_WHAT TO WORK ON_: Print each line from the start of the records below up through the line where "# its ceiling" is found, exactly as given.

Records with scene code:

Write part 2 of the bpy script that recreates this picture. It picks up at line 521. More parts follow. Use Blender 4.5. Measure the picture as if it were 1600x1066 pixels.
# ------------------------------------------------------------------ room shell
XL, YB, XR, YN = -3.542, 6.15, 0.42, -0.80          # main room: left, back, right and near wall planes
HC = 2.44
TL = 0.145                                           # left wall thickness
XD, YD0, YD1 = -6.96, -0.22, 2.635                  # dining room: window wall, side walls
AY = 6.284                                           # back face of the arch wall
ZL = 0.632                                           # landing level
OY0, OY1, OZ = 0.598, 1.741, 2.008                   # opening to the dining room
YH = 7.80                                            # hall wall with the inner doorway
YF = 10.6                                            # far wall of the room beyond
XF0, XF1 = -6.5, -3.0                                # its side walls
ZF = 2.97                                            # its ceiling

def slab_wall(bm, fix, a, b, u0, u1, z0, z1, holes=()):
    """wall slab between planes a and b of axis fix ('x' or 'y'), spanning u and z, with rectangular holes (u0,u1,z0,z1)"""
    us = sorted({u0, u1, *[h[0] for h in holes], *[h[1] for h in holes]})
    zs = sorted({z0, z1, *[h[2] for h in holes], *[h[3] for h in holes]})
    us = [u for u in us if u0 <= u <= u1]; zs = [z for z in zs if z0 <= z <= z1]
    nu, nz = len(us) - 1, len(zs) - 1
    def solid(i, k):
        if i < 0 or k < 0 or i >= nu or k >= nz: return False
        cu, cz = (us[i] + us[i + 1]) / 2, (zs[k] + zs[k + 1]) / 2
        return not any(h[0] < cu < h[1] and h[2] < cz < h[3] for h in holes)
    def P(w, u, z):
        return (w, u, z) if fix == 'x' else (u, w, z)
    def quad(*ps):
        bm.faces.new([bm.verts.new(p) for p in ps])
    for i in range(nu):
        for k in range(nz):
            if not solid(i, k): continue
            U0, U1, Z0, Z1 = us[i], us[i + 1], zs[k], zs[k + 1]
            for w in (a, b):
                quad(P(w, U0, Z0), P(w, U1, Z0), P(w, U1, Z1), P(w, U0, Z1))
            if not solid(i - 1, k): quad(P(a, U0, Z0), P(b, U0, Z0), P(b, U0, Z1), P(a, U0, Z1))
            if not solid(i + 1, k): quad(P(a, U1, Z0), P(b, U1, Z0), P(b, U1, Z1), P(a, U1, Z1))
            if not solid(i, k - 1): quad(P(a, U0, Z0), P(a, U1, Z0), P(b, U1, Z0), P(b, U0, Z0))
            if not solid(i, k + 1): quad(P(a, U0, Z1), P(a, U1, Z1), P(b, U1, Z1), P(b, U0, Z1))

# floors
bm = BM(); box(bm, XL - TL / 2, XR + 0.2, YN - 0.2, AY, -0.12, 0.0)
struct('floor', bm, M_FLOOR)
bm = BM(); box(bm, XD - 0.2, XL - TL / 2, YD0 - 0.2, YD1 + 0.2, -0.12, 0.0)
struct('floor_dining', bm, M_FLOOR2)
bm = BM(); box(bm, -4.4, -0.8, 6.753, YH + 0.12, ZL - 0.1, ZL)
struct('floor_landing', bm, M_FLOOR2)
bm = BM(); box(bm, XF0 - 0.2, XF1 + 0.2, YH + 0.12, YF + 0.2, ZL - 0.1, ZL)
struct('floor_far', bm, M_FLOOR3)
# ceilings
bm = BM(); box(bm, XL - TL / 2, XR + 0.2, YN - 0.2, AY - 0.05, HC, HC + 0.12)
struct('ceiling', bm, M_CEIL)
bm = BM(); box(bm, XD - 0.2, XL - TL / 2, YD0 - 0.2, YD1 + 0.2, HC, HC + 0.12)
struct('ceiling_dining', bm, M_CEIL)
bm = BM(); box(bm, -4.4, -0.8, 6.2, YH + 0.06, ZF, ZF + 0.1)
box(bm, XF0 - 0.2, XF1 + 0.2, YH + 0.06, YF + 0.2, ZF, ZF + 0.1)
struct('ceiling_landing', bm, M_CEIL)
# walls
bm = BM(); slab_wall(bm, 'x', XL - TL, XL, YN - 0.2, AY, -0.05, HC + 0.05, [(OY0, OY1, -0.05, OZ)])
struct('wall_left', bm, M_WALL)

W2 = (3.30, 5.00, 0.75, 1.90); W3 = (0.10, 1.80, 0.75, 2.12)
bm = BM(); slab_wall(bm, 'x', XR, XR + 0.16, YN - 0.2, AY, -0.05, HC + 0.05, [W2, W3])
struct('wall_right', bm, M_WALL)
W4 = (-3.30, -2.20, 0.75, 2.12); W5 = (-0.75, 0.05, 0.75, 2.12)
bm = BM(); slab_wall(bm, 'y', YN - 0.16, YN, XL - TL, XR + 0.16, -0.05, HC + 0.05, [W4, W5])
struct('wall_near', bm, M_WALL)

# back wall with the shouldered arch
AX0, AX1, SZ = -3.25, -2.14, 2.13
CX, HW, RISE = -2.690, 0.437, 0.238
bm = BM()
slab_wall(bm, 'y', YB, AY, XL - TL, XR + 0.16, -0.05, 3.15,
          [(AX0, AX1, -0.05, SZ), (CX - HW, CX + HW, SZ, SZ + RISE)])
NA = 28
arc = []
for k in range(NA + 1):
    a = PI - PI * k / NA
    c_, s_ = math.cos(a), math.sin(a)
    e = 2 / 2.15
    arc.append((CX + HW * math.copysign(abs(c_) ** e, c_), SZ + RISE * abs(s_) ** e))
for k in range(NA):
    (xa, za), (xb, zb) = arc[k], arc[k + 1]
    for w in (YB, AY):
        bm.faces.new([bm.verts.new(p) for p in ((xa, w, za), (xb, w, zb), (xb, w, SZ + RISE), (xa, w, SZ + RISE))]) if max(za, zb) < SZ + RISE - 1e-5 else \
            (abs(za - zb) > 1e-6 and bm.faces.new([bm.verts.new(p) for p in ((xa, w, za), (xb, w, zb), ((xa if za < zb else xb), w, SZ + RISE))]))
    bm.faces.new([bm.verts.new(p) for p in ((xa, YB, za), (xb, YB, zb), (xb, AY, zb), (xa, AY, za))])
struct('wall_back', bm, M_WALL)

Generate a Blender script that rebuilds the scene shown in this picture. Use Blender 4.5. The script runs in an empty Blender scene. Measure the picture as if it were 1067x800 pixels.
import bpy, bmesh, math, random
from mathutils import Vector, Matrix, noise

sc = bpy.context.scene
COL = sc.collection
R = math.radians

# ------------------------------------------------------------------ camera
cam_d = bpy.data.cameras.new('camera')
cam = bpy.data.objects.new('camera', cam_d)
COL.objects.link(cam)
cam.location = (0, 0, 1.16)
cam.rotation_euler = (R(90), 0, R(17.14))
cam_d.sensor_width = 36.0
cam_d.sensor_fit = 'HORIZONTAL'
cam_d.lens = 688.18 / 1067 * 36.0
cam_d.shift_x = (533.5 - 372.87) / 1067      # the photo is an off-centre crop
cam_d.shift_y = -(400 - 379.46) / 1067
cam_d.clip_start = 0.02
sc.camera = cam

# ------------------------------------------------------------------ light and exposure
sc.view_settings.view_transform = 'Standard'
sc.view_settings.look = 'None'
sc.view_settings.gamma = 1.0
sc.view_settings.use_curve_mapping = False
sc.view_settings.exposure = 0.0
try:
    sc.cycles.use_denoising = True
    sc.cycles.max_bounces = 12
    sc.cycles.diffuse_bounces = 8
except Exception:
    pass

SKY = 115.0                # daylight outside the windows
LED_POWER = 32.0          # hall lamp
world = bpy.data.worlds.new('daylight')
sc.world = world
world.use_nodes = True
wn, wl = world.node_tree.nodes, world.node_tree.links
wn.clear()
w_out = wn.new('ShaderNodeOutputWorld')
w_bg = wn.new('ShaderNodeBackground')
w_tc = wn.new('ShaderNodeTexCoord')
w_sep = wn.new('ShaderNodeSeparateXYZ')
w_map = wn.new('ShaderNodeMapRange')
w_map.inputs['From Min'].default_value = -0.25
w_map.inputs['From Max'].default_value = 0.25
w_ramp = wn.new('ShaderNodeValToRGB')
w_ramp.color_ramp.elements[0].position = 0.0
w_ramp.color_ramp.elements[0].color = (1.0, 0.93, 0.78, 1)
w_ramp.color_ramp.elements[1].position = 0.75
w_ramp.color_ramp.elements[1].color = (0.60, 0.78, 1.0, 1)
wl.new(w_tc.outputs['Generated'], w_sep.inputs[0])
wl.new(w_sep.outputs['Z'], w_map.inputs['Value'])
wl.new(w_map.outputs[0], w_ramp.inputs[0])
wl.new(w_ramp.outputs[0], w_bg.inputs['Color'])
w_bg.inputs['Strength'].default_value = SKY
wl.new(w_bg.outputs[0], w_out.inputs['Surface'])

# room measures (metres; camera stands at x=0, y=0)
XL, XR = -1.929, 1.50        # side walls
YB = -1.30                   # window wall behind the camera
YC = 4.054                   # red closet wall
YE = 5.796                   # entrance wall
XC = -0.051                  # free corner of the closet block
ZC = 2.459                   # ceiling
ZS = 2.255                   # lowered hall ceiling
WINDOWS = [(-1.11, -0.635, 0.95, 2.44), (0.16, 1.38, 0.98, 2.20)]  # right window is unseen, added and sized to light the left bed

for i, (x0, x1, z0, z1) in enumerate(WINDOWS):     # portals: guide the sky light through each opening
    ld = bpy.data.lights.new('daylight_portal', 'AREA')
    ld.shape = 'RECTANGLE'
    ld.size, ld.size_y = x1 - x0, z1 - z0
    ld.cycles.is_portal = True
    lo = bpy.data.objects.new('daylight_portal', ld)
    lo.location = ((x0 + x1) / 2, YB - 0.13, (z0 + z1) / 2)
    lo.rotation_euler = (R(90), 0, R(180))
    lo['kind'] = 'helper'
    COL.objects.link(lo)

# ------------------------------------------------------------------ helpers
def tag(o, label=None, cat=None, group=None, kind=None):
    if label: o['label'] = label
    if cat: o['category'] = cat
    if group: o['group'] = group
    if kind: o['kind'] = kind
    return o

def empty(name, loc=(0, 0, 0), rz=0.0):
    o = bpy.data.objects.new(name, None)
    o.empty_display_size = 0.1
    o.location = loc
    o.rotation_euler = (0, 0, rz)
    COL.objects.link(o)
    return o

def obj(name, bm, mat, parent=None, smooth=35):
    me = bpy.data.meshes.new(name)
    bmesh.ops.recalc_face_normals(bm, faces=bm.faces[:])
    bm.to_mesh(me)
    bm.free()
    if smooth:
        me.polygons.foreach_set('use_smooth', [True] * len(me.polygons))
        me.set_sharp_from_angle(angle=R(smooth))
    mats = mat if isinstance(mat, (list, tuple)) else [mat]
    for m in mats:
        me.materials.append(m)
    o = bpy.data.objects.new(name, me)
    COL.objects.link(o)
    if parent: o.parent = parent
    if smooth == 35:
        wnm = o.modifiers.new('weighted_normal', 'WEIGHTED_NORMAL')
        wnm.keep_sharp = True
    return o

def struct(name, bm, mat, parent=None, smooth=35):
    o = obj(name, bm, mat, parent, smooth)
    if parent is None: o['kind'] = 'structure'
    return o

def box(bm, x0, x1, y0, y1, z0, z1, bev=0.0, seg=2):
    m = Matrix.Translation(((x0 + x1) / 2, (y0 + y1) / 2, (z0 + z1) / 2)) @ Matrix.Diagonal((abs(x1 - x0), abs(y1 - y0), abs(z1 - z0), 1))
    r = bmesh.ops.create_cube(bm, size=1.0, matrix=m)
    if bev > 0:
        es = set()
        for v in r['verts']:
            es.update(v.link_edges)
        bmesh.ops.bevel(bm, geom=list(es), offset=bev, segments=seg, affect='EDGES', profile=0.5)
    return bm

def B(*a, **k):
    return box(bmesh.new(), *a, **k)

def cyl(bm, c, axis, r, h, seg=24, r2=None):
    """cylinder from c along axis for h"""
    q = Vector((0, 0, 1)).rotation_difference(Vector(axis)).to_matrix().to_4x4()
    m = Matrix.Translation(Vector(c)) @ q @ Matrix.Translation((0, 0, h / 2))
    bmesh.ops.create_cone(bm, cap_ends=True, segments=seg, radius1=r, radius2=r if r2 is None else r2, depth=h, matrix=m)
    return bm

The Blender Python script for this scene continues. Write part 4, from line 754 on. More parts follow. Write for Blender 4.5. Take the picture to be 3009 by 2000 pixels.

_EXPECTED ANSWER_:
Write part 2 of the bpy script that recreates this picture. It picks up at line 521. More parts follow. Use Blender 4.5. Measure the picture as if it were 1600x1066 pixels.
# ------------------------------------------------------------------ room shell
XL, YB, XR, YN = -3.542, 6.15, 0.42, -0.80          # main room: left, back, right and near wall planes
HC = 2.44
TL = 0.145                                           # left wall thickness
XD, YD0, YD1 = -6.96, -0.22, 2.635                  # dining room: window wall, side walls
AY = 6.284                                           # back face of the arch wall
ZL = 0.632                                           # landing level
OY0, OY1, OZ = 0.598, 1.741, 2.008                   # opening to the dining room
YH = 7.80                                            # hall wall with the inner doorway
YF = 10.6                                            # far wall of the room beyond
XF0, XF1 = -6.5, -3.0                                # its side walls
ZF = 2.97                                            # its ceiling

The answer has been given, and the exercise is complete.